An emerging trend in bedroom design is including a built-in coffee station or minibar, similar to what you might see in a hotel room.

“It’s becoming very common,” said Katie Fugate, a designer at Maeve Design Collective in Scottsdale, Ariz., noting that the detailing of these refreshment nooks is often as upscale as a high-end kitchen.

Recently, when her firm was doing the interiors of a home in Phoenix, the designers added a coffee station to the primary bedroom — complete with olive-painted cabinets, marble counters, a Wolf coffee maker, a concealed under-counter refrigerator and a bar-size sink. Now the owners can enjoy that first cup of coffee without venturing far from bed.

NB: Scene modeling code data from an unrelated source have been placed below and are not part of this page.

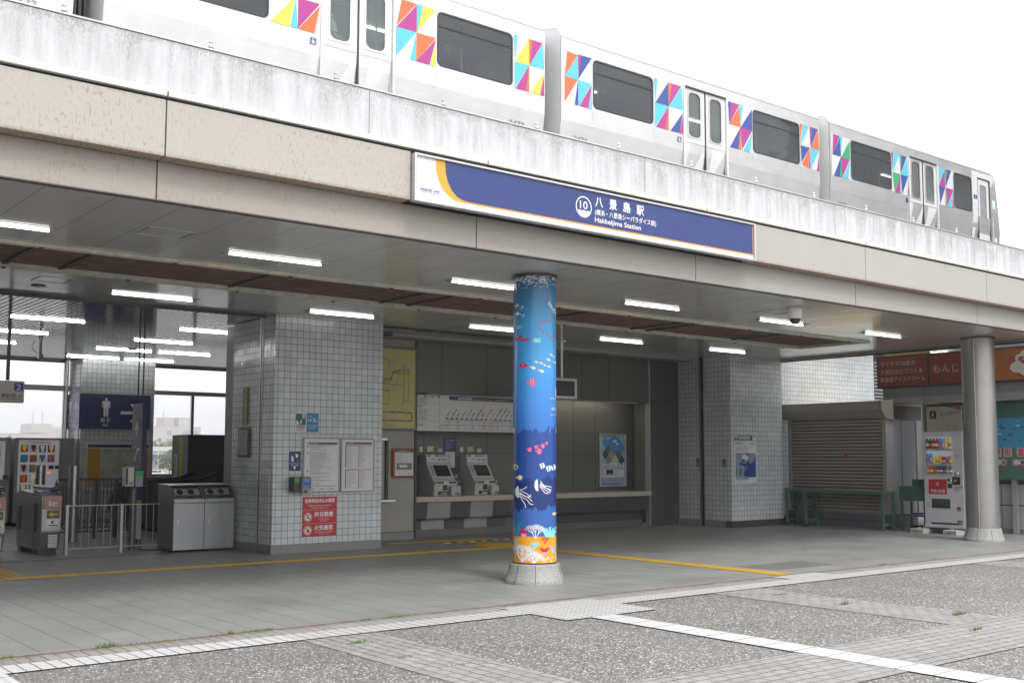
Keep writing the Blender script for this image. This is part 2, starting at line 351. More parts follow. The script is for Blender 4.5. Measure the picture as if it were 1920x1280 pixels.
def paver_mat(name, ax='X', px=.103, py=.155, base=(.355, .35, .335), joint=(.10, .065, .045), dirt=False):
    k = NT(name); X, Y, Z, V = k.pos(); u, v = (X, Y) if ax == 'X' else (Y, X)
    row = k.math('FLOOR', k.math('DIVIDE', v, px)); sh = k.math('MULTIPLY', k.math('FRACT', k.math('MULTIPLY', row, .5)), py)
    wob = k.math('MULTIPLY', k.math('SUBTRACT', k.noise(6, None, 2), .5), .025)
    g = k.math('MAXIMUM', k.grid(k.math('ADD', v, wob), px, .013), k.grid(k.math('ADD', k.math('ADD', u, sh), wob), py, .011))
    cell = k.vec(row, k.math('FLOOR', k.math('DIVIDE', k.math('ADD', u, sh), py)))
    wn = k.n('TexWhiteNoise', noise_dimensions='3D'); k.set(wn.inputs['Vector'], cell)
    n3 = k.noise(150, None, 3, .8)
    hsv = k.n('HueSaturation'); hsv.inputs['Color'].default_value = C3(base); k.set(hsv.inputs['Value'], k.math('MULTIPLY', k.mapr(wn.outputs[0], 0, 1, .88, 1.08), k.mapr(n3, .38, .62, .66, 1.26)))
    c = k.mix(k.math('MULTIPLY', g, k.mapr(k.noise(1.7, None, 3), .35, .6, .5, 1)), hsv.outputs[0], joint)
    c = k.mix(k.mapr(k.noise(1.2, None, 5, .7), .5, .7, 0, .3), c, (.2, .19, .175))
    if dirt: c = k.mix(k.math('MULTIPLY', k.mapr(Y, 8.64, 8.79, 0, 1), k.mapr(k.noise(7, None, 5, .7), .35, .6, .1, .95)), c, (.16, .125, .085))
    k.bump(k.math('SUBTRACT', k.math('MULTIPLY', n3, .5), g), .5, .006)
    return k.fin(c, .7, 0, .3)
def tact_mat(name, base, ax='X', dots=False, p=.297, wear=.3, off=0, under=(.2, .19, .18), jc=(.13, .08, .05), vp=.297, vo=0):
    k = NT(name); X, Y, Z, V = k.pos(); u, v = (X, Y) if ax == 'X' else (Y, X)
    wb = k.math('MULTIPLY', k.math('SUBTRACT', k.noise(5, None, 2), .5), .03)
    g = k.math('MAXIMUM', k.grid(k.math('ADD', u, wb), p, .012, off), k.grid(v, vp, .007, vo))
    if dots:
        fx = k.math('SUBTRACT', k.math('FRACT', k.math('DIVIDE', u, .0594)), .5); fy = k.math('SUBTRACT', k.math('FRACT', k.math('DIVIDE', v, .0594)), .5)
        h = k.math('SUBTRACT', .36, k.math('SQRT', k.math('ADD', k.math('POWER', fx, 2), k.math('POWER', fy, 2)))); hh = k.mapr(h, 0, .12, 0, 1)
    else:
        hh = k.mapr(k.math('ABSOLUTE', k.math('SUBTRACT', k.math('FRACT', k.math('DIVIDE', v, .074)), .5)), .18, .3, 1, 0)
    n = k.noise(9, None, 5, .7); n2 = k.noise(90, None, 2)
    w_ = k.math('MULTIPLY', k.mapr(n, .5, .7, 0, wear*2.2), k.mapr(hh, 0, 1, 1, .35))
    hsv = k.n('HueSaturation'); hsv.inputs['Color'].default_value = C3(base); k.set(hsv.inputs['Value'], k.math('MULTIPLY', k.mapr(n2, .3, .7, .93, 1.07), k.mapr(hh, 0, 1, .84, 1.03)))
    c = k.mix(w_, hsv.outputs[0], under); c = k.mix(k.math('MULTIPLY', g, .85), c, jc)
    k.bump(k.math('SUBTRACT', hh, g), .7, .006)
    return k.fin(c, .55, 0, .4)
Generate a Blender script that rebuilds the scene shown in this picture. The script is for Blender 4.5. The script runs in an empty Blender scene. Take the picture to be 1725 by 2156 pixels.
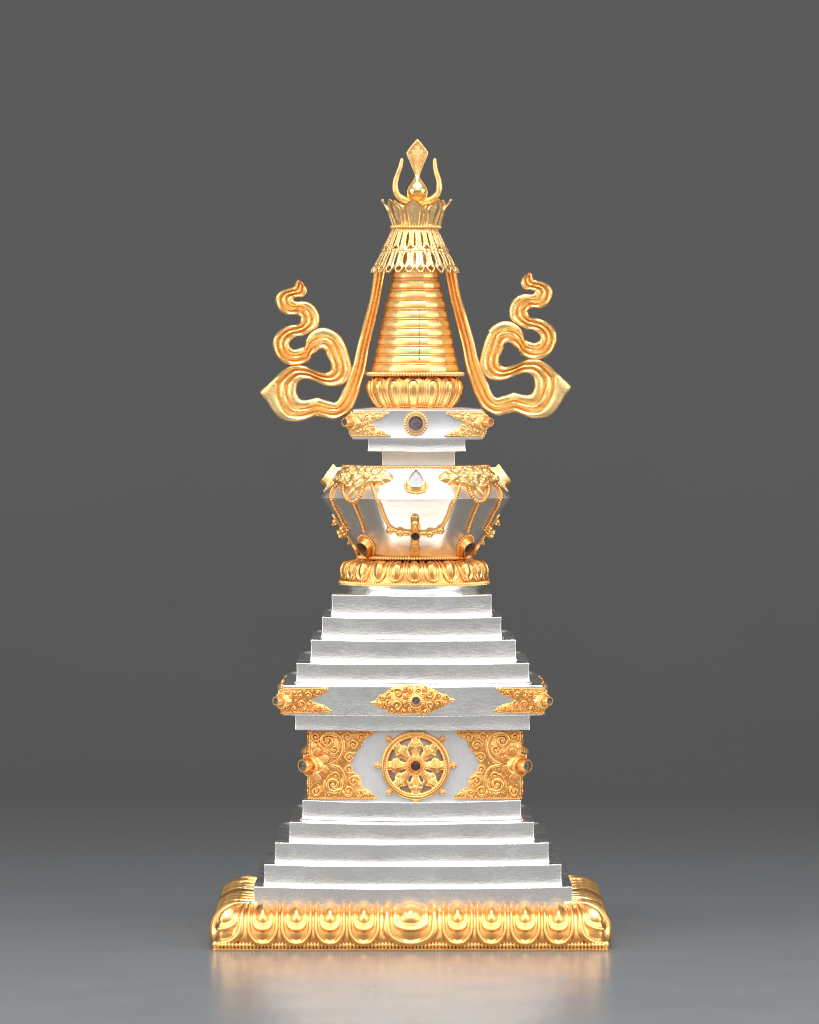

“The kitchen was pretty far away from the primary bedroom,” Ms. Fugate said, “so we wanted to make sure our clients had easy accessibility to a good little coffee bar.”

Another idea borrowed from hotels: installing a bathtub in your bedroom.

“It’s really a cool thing to have a stand-alone pedestal tub in a beautiful room,” said Jason Halter, a principal of the Toronto-based design firm Wonder Incorporated.

Since seeing the bathtub-in-bedroom concept at a hotel in Venice, Mr. Halter has designed a few bedrooms with tubs, including one with a tub directly beneath a skylight, a few steps from the bed. The flat roof above is planted with greenery, so bathers see vegetation around the edges of the skylight during the day.

But nighttime soaks are even better, Mr. Halter said: “We thought it would be awesome to be able to have a bath while staring up at the stars.”